Scott King also knew that this tactic of using wiretaps and blackmail to attack Civil Rights Movement leaders was common. The U.S. government used one of these “poison pen” letters on Ralph Abernathy, one of King’s close friends and mentors.

“I'm less concerned about whether the infidelity is true and more concerned about how the state becomes this interfering entity in Black people's lives to destroy a movement,” said Parker. “They make this transition from, ‘I'm interested in whether people are affiliated with the Communist Party,’ to wanting to find everything about their sex lives and their romantic lives.”

A story of resilience for these times

Parker began this project of writing Coretta Scott King’s story when she was on a panel discussion in Boston to celebrate the anniversary of the Civil Rights Act. With her was David Greenberg, who had just written a book on John Lewis, and Jonathan Eig, whose book on Martin Luther King, Jr., had just won the Pulitzer Prize. It was Eig who suggested she write the book on  Scott King. 

As Parker was going through interviews with her, she noticed that the questions asked of her were always about her husband. Even her autobiographies read like they are biographies of her husband merely narrated from her point of view. 

Parker said that writing Scott King's story has been a way to look at those records differently. After her husband died, she became outspoken for LGBTQ+ rights. She got heavily involved in labor unions and in groups protecting the welfare and rights of Black women.

“She should be the main driving force in her own narrative. It's been a matter of asking different questions of those documents and trying to look at them in a different way.”

— Parker

Parker recently gave a talk about Scott King at an all-girls school in Maryland. The audience was mostly parents with a few of the students here and there.
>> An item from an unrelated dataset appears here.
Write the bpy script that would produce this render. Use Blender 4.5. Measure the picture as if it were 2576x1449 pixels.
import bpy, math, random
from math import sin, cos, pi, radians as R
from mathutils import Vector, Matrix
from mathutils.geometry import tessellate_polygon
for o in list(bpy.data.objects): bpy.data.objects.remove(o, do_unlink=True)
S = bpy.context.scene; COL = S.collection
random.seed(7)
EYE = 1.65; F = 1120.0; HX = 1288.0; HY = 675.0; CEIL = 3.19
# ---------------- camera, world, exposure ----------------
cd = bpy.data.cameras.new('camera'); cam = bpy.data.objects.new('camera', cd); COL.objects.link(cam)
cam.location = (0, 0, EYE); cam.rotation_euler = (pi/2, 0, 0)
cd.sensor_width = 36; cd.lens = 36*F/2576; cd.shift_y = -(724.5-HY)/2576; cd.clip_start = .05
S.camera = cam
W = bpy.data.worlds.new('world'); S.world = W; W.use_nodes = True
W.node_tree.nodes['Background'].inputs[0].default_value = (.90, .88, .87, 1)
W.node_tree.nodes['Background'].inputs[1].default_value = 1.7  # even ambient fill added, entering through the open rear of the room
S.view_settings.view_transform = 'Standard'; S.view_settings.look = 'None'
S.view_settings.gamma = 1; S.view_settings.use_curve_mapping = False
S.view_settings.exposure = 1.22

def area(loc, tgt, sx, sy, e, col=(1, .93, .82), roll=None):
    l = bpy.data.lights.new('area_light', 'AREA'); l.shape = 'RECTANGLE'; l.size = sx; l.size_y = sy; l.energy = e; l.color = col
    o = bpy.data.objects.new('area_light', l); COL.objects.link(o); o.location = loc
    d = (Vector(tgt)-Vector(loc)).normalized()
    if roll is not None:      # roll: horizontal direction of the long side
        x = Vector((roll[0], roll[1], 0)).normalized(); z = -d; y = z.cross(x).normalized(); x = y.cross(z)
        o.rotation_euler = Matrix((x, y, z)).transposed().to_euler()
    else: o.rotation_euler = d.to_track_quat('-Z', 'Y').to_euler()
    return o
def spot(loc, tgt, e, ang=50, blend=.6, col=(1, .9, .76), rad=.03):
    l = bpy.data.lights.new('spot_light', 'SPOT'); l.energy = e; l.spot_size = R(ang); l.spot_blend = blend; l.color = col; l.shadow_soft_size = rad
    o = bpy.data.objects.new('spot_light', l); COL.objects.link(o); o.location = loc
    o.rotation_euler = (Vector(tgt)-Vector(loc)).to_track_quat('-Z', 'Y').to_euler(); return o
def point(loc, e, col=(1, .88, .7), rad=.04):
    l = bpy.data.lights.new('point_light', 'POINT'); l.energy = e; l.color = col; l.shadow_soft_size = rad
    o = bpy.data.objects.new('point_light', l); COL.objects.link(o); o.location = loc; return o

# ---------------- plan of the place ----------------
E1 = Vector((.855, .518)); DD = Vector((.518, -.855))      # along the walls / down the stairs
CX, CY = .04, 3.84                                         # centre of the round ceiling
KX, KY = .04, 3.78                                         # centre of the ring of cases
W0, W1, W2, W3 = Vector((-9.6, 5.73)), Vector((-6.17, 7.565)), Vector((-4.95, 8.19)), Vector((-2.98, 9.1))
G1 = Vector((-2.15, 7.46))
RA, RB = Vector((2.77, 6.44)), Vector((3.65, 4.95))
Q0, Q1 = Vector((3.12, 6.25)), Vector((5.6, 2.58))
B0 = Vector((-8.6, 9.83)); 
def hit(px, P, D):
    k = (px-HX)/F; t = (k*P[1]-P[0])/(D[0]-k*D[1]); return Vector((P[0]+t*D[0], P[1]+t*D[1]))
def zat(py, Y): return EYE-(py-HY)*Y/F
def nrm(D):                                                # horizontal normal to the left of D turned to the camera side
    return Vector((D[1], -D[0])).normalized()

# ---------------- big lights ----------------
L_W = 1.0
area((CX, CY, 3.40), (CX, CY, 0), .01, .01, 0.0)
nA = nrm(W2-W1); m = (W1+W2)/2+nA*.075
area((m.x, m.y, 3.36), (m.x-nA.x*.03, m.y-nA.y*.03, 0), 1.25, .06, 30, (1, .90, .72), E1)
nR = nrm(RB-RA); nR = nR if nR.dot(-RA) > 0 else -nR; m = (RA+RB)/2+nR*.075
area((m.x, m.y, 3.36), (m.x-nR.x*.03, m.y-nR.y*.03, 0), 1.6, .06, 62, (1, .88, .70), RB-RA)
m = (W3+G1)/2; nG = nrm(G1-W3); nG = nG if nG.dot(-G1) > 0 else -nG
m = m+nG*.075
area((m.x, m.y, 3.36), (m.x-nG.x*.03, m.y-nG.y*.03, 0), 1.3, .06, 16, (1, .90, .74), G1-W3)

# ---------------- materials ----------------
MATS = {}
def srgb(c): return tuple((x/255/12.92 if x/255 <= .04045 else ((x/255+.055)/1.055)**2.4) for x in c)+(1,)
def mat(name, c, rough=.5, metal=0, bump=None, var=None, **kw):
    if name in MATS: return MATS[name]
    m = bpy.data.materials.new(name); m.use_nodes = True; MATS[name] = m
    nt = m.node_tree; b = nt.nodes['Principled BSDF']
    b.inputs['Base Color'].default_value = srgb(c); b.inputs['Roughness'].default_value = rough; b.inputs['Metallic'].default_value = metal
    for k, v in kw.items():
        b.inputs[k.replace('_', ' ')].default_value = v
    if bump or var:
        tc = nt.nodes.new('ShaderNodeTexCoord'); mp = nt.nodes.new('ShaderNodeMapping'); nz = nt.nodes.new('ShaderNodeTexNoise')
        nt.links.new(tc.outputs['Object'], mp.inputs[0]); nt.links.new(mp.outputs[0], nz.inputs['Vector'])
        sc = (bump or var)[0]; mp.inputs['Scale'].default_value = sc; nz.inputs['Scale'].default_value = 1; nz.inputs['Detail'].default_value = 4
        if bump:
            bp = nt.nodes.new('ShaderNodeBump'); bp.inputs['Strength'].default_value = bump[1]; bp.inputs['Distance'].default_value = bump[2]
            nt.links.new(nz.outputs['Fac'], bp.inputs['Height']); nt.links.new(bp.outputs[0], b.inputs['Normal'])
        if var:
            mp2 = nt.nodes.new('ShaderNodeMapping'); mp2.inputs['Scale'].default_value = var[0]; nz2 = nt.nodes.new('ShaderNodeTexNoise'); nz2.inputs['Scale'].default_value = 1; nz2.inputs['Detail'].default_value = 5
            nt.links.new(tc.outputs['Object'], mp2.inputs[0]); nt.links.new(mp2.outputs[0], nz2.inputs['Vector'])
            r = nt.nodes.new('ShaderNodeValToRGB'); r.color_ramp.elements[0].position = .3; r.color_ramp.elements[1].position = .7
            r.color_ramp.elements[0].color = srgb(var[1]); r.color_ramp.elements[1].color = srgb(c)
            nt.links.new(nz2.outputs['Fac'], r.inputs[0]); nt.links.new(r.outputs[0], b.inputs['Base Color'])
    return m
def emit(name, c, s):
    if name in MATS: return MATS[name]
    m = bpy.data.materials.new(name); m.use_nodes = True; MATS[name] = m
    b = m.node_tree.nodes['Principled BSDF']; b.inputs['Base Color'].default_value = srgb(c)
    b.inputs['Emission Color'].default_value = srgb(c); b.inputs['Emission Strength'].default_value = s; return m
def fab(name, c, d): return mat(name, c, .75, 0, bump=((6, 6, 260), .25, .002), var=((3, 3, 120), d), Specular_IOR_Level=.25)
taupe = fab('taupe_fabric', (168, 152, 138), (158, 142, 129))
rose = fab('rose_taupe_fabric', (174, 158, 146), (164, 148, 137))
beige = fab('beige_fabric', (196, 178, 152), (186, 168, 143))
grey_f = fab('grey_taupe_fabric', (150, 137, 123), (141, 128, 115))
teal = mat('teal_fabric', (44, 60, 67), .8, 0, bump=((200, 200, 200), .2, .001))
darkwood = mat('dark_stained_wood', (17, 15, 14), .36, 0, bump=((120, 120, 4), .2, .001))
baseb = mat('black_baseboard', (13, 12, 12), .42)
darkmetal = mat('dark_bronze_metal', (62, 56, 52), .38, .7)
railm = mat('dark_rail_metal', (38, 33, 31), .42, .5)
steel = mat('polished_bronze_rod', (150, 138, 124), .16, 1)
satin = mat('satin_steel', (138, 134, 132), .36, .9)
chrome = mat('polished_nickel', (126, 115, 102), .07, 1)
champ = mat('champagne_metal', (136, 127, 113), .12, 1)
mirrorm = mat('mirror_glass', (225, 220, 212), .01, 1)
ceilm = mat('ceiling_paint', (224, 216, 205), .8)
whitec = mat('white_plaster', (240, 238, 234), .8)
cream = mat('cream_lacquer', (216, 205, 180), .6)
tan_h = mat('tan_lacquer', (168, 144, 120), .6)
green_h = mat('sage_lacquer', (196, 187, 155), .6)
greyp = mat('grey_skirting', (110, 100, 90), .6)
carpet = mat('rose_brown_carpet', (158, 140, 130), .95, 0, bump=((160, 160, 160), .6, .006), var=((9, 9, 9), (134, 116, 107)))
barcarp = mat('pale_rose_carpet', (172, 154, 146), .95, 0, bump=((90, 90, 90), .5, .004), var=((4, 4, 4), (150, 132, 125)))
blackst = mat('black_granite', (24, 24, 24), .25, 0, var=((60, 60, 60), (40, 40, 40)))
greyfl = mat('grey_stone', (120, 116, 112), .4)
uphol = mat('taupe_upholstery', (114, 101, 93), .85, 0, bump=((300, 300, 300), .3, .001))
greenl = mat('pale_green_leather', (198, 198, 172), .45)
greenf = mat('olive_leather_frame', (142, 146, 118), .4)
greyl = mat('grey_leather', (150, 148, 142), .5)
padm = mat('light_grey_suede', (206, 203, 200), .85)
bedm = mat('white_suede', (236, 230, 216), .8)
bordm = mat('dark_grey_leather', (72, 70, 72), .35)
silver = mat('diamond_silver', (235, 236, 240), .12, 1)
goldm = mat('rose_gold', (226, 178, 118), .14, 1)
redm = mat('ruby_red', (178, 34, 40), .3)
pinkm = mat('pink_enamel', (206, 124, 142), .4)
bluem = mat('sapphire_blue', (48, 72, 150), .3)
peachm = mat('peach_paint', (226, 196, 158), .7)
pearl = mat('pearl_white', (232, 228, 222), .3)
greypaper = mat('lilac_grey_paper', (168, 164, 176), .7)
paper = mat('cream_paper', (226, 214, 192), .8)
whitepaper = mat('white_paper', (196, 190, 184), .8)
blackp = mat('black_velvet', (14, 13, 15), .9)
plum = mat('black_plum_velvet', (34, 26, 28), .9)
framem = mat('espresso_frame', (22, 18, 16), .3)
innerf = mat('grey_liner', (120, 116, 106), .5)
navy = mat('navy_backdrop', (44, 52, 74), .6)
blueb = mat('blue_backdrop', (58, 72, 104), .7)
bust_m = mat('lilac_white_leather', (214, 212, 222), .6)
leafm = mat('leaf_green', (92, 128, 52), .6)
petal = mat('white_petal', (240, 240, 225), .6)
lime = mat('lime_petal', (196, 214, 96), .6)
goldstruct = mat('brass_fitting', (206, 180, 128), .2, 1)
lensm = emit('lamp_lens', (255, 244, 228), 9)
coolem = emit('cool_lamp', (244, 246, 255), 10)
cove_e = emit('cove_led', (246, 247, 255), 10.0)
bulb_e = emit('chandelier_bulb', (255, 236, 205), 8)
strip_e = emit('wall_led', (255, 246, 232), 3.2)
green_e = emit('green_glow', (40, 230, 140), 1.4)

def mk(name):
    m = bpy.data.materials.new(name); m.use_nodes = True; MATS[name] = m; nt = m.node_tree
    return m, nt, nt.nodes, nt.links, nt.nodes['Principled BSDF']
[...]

Parker talked about her resilience. She had lived under a type of surveillance and scrutiny that’s hard for us now to understand. Every day she was under the threat of harm and worry that her husband might not make it home. 

And still she was adamant about living a life that would fulfill her. She wanted to be a part of a movement that helped people, and this never changed even after her husband’s death. 

“She just has a resiliency that I think we can take lessons from,” said Parker. “She always came back to the idea of the kind of life that would fulfill her. She could say what she needs and what she wants and moved in that direction even knowing it's going to be the hardest thing ever. I think she's a perfect lesson for us now.”